L’autore sottolinea la sproporzione allarmante tra la gravità dei fatti di Genova e un dibattito politico rapidamente scemato per lasciare spazio ai polveroni quotidiani che inceppano la dialettica istituzionale nel nostro Paese. Possibile che nel paese che si accalora per le nozze di Totti e che per mesi si straccia le vesti sulle visioni teologiche di Rutelli, non ci sia qualcuno che vede il pericolo di questa incontrollabile deriva autoritaria? Possibile che in tutto il Parlamento siano sempre le solite quattro le voci che si levano per denunciare il disastro in corso e i rischi a venire su questo terreno? Quale democrazia degna di questa definizione può permettersi di lasciare a poche voces nel deserto il compito di mantenere alta la tensione su una questione di fondo quale è la libertà di espresssione del dissenso? Possibile che a Cosenza un gruppo di giovani contrari al capitalismo siano stati imprigionati mediante il ricorso a reati di opinione previsti in epoca fascista e che il Parlamento (di questi tempi così “sensibile” all’attività della magistratura) non si sia ribellato? Possibile che la sinistra non si renda conto che siamo di fronte a un’emergenza?

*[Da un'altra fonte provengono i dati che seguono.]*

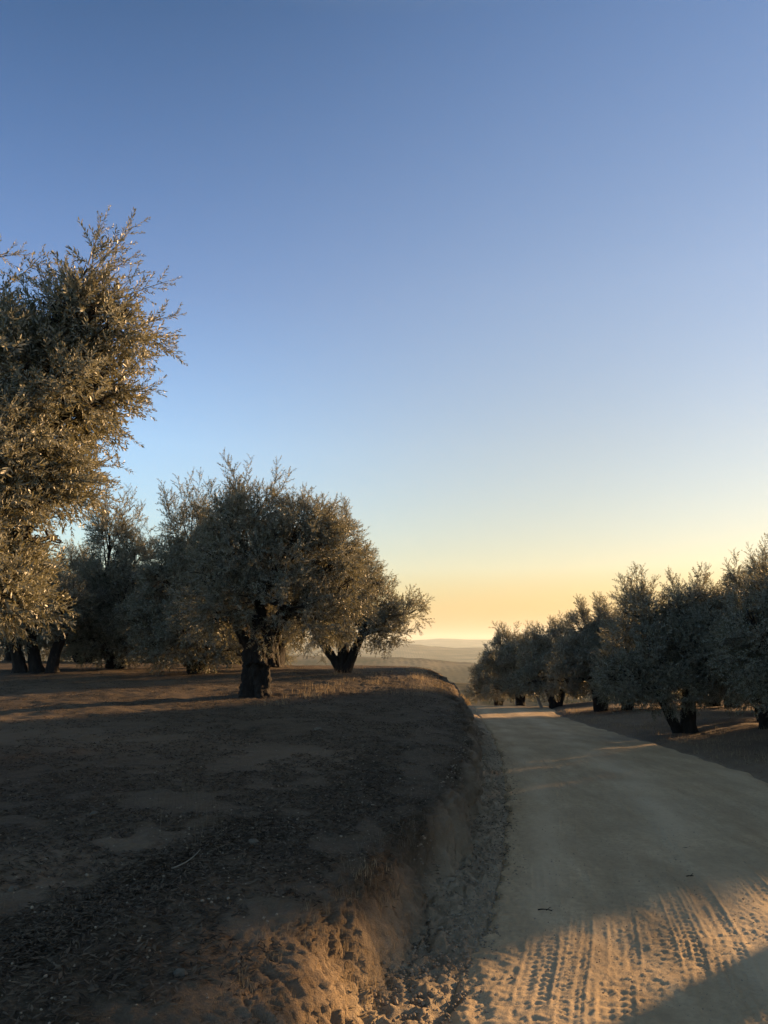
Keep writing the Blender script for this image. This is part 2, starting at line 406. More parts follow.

Guadagnucci è preoccupato e le pagine del suo libro ci dimostrano che si tratta di un’inquietudine ben riposta. Un tunnel che si fa ancora più buio se si tiene conto di un notevole effetto indiretto delle politiche repressive: garantire più ampi margini di manovra al pensiero unico neoliberista. E a chi su questo incontestabile paradigma economico che accentua i costi sociali costruisce la propria fortuna a danno degli altri: gli sfruttati (o i loro fiancheggiatori) che devono pure tacere. Quasi uno scenario da sciopero ottocentesco.